◆ THE REQUEST ◆
Output the data below in full, character for character.

— BEGIN COLLECTED DATA —

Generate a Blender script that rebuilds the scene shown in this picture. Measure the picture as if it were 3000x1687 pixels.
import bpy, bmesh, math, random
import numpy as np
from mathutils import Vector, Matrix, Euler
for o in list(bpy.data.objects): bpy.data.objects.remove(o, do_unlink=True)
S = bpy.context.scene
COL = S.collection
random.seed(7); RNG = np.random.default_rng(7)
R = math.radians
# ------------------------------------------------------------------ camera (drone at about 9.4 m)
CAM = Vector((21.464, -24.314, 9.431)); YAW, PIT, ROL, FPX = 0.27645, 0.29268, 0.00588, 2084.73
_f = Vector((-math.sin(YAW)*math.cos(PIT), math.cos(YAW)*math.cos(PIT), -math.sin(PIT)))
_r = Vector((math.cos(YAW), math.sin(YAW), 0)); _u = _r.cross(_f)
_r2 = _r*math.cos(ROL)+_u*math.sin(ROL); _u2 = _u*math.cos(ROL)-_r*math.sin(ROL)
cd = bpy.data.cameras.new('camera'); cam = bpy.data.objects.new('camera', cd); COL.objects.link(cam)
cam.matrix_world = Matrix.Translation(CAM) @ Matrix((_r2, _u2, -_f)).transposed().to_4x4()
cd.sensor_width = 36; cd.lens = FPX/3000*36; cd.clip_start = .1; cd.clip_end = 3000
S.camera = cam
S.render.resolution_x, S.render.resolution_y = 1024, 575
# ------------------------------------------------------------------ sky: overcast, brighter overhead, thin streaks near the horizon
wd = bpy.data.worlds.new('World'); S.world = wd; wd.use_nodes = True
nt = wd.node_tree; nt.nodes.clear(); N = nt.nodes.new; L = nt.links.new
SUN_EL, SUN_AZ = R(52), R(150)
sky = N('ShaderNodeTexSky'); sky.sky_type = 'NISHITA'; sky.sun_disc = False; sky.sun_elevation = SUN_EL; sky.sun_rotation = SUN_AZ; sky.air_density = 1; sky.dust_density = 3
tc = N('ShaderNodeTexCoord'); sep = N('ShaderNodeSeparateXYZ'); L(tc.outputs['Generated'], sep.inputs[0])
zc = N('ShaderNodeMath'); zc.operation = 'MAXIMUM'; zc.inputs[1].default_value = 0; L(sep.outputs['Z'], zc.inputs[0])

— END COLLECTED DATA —

◆ WRITTEN SOLUTION ◆
Generate a Blender script that rebuilds the scene shown in this picture. Measure the picture as if it were 3000x1687 pixels.
import bpy, bmesh, math, random
import numpy as np
from mathutils import Vector, Matrix, Euler
for o in list(bpy.data.objects): bpy.data.objects.remove(o, do_unlink=True)
S = bpy.context.scene
COL = S.collection
random.seed(7); RNG = np.random.default_rng(7)
R = math.radians
# ------------------------------------------------------------------ camera (drone at about 9.4 m)
CAM = Vector((21.464, -24.314, 9.431)); YAW, PIT, ROL, FPX = 0.27645, 0.29268, 0.00588, 2084.73
_f = Vector((-math.sin(YAW)*math.cos(PIT), math.cos(YAW)*math.cos(PIT), -math.sin(PIT)))
_r = Vector((math.cos(YAW), math.sin(YAW), 0)); _u = _r.cross(_f)
_r2 = _r*math.cos(ROL)+_u*math.sin(ROL); _u2 = _u*math.cos(ROL)-_r*math.sin(ROL)
cd = bpy.data.cameras.new('camera'); cam = bpy.data.objects.new('camera', cd); COL.objects.link(cam)
cam.matrix_world = Matrix.Translation(CAM) @ Matrix((_r2, _u2, -_f)).transposed().to_4x4()
cd.sensor_width = 36; cd.lens = FPX/3000*36; cd.clip_start = .1; cd.clip_end = 3000
S.camera = cam
S.render.resolution_x, S.render.resolution_y = 1024, 575
# ------------------------------------------------------------------ sky: overcast, brighter overhead, thin streaks near the horizon
wd = bpy.data.worlds.new('World'); S.world = wd; wd.use_nodes = True
nt = wd.node_tree; nt.nodes.clear(); N = nt.nodes.new; L = nt.links.new
SUN_EL, SUN_AZ = R(52), R(150)
sky = N('ShaderNodeTexSky'); sky.sky_type = 'NISHITA'; sky.sun_disc = False; sky.sun_elevation = SUN_EL; sky.sun_rotation = SUN_AZ; sky.air_density = 1; sky.dust_density = 3
tc = N('ShaderNodeTexCoord'); sep = N('ShaderNodeSeparateXYZ'); L(tc.outputs['Generated'], sep.inputs[0])
zc = N('ShaderNodeMath'); zc.operation = 'MAXIMUM'; zc.inputs[1].default_value = 0; L(sep.outputs['Z'], zc.inputs[0])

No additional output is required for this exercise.